Task brief ▸
From the listing, collect all lines containing the word "this".

* BEGIN The records *

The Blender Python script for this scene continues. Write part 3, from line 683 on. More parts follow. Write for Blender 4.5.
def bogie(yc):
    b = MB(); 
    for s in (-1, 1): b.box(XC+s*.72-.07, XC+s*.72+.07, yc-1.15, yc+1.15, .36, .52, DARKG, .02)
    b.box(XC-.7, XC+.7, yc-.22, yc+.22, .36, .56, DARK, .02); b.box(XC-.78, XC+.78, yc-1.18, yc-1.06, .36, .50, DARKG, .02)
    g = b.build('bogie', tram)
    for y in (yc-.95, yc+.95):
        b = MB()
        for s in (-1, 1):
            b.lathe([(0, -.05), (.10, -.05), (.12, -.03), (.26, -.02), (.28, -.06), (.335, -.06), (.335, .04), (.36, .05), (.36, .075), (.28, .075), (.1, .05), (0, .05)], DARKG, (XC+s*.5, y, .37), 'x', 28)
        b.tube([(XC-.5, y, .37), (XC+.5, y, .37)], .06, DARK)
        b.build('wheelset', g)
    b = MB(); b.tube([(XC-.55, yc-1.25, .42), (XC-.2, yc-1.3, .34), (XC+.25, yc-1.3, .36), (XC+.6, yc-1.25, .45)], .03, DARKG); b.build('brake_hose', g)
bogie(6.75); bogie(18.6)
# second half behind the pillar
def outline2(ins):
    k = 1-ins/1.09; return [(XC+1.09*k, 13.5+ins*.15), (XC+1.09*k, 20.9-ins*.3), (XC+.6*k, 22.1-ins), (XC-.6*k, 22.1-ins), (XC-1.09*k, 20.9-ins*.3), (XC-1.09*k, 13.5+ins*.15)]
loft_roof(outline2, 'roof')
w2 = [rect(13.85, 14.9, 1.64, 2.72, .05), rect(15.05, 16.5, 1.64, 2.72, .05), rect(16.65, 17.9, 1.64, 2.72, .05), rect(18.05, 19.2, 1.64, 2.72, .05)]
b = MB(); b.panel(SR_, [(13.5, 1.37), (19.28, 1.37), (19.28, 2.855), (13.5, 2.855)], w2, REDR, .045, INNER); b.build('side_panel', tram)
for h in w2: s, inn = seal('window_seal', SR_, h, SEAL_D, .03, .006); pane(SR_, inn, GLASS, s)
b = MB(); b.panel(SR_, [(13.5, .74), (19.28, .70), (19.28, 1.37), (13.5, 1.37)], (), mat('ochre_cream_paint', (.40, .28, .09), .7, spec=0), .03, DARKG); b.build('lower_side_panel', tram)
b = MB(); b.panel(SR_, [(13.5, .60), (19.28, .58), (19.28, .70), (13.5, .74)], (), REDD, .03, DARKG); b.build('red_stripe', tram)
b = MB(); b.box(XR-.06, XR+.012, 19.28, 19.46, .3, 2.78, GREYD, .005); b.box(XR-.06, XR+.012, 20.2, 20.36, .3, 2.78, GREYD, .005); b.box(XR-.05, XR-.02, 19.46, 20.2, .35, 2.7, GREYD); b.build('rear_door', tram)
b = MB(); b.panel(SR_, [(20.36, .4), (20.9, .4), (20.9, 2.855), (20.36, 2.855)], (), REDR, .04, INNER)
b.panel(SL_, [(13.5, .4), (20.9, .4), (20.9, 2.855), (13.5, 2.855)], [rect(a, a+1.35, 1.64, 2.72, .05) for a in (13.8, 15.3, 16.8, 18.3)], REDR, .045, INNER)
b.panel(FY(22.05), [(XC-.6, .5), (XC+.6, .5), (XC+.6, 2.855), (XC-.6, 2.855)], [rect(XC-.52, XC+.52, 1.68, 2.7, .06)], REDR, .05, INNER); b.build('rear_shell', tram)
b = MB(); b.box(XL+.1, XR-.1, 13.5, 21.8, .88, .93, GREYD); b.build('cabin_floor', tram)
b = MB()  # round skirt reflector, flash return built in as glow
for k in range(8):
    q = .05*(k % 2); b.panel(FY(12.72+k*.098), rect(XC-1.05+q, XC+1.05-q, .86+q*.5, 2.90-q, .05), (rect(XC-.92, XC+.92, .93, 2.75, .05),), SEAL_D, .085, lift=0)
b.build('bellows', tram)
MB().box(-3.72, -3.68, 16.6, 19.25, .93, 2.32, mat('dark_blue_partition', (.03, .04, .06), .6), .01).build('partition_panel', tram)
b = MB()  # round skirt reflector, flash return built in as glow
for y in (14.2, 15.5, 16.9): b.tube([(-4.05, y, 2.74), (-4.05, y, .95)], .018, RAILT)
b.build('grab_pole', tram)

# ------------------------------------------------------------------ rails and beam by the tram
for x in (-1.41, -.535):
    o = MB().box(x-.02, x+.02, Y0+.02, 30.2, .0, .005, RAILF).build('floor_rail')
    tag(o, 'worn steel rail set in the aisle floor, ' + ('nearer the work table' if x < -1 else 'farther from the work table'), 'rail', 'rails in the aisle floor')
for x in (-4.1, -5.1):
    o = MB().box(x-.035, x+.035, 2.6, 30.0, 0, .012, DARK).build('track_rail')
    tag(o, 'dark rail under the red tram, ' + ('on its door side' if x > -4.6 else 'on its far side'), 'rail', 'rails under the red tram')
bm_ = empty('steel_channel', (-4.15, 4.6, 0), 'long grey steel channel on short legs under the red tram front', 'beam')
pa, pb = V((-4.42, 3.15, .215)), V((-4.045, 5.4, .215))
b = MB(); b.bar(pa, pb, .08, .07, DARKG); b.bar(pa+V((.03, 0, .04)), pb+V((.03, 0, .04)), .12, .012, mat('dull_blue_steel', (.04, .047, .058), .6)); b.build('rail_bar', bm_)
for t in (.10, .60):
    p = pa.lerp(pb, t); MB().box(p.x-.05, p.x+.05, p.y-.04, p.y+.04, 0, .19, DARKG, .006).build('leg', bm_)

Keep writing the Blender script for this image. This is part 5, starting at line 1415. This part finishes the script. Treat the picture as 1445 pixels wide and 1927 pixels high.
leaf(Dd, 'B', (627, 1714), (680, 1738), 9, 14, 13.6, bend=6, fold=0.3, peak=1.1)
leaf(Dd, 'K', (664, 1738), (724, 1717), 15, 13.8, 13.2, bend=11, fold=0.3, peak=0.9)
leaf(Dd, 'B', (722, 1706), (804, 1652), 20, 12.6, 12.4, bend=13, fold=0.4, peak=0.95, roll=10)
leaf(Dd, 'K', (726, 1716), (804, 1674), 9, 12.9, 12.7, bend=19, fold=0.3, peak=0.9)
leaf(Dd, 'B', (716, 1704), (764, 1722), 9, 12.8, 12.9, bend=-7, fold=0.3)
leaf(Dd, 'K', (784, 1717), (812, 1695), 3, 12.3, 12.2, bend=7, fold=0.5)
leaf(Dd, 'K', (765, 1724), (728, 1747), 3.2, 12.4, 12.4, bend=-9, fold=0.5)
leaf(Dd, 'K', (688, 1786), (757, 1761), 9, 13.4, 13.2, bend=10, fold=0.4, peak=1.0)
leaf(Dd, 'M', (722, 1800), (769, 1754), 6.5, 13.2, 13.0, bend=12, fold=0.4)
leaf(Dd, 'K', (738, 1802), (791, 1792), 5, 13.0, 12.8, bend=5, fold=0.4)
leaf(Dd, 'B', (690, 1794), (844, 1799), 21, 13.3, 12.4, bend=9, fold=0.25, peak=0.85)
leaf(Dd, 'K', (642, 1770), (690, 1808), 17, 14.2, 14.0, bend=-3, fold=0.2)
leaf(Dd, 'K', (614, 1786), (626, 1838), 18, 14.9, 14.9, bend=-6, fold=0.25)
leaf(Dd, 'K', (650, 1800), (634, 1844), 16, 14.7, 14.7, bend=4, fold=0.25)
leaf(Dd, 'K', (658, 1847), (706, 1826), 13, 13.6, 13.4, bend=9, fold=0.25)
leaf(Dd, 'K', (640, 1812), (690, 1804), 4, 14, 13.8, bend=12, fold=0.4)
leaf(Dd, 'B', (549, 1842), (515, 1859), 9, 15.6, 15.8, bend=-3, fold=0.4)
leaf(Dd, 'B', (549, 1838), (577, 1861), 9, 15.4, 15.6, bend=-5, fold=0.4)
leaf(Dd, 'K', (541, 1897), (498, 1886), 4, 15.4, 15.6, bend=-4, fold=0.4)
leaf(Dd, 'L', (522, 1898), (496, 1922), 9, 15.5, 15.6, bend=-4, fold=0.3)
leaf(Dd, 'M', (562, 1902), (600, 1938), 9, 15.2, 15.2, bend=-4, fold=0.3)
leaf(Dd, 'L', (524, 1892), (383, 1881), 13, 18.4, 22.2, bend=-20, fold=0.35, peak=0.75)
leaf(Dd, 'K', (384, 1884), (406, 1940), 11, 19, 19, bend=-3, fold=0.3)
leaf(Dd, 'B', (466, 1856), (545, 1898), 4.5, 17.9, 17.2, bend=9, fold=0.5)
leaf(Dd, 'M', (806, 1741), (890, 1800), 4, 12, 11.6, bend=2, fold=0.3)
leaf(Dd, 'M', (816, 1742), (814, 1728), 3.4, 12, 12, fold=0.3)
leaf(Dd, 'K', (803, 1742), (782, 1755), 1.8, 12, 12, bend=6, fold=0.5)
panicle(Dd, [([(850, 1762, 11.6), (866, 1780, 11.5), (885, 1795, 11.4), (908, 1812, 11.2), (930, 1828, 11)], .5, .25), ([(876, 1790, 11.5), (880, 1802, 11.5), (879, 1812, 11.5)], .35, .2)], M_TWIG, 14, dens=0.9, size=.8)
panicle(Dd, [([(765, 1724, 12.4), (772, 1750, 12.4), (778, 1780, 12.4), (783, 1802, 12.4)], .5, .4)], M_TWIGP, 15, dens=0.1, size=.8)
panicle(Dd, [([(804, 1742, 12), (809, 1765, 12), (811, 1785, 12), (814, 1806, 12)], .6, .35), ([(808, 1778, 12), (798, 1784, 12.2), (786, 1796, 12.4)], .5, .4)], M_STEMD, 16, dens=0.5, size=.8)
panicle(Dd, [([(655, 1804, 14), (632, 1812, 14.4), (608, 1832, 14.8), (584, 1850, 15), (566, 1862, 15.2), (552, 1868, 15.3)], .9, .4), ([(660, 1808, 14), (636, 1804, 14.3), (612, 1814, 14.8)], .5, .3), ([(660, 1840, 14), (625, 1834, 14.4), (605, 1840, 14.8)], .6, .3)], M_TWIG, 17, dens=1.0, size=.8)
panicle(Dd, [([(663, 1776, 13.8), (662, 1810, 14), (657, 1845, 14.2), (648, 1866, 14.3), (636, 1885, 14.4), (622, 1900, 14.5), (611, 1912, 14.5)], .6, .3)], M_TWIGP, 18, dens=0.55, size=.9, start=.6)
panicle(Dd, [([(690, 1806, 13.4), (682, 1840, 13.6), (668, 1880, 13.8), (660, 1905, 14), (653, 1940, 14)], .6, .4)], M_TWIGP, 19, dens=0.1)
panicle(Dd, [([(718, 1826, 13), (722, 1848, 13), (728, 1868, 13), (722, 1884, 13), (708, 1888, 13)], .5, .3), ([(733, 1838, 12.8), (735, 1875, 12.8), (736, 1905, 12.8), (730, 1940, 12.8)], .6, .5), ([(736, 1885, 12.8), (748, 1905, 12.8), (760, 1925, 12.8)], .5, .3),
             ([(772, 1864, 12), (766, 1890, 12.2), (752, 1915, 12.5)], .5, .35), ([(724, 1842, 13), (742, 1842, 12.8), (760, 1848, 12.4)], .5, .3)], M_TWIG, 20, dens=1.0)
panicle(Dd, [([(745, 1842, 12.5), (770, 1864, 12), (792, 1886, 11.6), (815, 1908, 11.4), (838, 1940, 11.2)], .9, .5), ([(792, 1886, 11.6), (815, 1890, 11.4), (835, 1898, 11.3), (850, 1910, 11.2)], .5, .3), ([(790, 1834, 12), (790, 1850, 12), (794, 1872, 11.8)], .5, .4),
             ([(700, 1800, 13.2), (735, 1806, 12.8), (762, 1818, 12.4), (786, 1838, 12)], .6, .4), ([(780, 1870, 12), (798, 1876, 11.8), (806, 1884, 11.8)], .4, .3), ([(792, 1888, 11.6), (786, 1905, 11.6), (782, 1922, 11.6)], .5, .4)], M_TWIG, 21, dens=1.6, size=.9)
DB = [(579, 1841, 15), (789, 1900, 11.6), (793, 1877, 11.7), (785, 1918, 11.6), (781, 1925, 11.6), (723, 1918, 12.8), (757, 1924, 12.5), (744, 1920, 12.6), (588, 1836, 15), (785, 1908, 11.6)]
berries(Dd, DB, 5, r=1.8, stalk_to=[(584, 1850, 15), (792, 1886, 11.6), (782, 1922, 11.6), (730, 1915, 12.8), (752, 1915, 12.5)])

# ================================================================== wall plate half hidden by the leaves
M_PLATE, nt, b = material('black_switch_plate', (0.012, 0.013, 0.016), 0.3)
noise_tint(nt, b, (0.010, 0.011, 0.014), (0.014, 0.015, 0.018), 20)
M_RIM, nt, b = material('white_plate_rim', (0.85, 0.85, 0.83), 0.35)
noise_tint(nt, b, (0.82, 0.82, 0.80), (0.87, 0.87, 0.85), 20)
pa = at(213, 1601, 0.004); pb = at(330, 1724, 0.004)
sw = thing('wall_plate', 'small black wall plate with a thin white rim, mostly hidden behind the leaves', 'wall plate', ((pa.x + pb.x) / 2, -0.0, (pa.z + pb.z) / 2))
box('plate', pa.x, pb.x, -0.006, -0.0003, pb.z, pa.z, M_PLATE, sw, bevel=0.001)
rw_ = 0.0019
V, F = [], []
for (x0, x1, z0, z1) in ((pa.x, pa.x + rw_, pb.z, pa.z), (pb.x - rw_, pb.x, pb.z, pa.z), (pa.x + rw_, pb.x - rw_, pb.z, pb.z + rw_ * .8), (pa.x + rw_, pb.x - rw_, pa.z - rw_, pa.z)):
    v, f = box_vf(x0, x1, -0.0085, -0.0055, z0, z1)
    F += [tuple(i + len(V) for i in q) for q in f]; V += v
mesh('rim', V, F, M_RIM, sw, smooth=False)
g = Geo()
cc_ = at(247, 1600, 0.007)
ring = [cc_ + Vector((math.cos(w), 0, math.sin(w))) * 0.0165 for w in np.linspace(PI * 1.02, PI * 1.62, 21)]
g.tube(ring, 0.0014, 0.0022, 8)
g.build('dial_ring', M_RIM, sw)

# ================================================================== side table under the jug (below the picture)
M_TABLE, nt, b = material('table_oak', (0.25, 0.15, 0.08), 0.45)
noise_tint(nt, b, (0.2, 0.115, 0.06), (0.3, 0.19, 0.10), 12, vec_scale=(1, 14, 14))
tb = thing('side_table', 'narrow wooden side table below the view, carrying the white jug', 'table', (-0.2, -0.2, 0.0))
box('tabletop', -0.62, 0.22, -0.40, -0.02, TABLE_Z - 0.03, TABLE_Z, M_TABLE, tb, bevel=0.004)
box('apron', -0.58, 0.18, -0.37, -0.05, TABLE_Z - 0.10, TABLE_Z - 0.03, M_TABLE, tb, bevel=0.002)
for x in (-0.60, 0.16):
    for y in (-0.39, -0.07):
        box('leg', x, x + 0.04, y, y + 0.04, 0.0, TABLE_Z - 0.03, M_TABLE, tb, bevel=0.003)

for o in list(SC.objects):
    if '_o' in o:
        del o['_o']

* END The records *

Expected answer ▸
The Blender Python script for this scene continues. Write part 3, from line 683 on. More parts follow. Write for Blender 4.5.
Keep writing the Blender script for this image. This is part 5, starting at line 1415. This part finishes the script. Treat the picture as 1445 pixels wide and 1927 pixels high.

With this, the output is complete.